(Scene modeling code data)
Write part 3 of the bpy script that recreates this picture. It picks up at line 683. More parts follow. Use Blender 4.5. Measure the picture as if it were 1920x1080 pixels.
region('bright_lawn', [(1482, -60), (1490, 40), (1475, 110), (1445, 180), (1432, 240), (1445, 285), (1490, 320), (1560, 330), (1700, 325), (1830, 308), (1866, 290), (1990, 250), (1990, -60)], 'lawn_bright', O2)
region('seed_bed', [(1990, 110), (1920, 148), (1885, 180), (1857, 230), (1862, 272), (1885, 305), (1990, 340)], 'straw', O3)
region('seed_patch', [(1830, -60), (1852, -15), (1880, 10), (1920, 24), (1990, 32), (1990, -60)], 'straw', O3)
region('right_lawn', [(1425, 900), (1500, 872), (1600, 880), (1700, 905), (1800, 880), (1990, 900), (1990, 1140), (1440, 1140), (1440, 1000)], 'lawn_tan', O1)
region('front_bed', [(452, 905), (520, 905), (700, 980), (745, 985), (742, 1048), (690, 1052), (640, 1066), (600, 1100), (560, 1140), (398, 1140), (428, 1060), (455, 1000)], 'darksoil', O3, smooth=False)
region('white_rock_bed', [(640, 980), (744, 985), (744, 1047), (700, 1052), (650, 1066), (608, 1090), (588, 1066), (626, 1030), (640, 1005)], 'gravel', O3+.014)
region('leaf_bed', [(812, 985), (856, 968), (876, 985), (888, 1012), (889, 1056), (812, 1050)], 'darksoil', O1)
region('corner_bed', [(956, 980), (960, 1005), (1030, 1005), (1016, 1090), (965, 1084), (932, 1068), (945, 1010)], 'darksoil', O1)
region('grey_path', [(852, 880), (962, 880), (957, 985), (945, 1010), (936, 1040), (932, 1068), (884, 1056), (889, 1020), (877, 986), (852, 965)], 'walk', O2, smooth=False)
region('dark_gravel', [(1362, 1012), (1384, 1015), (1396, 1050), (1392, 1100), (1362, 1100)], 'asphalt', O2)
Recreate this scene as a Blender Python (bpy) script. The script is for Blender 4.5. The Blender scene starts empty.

**PROBLEM REQUIREMENTS**
Copy out every line from the data above that has "Blender" in it.

**FINAL RESULT**
Write part 3 of the bpy script that recreates this picture. It picks up at line 683. More parts follow. Use Blender 4.5. Measure the picture as if it were 1920x1080 pixels.
Recreate this scene as a Blender Python (bpy) script. The script is for Blender 4.5. The Blender scene starts empty.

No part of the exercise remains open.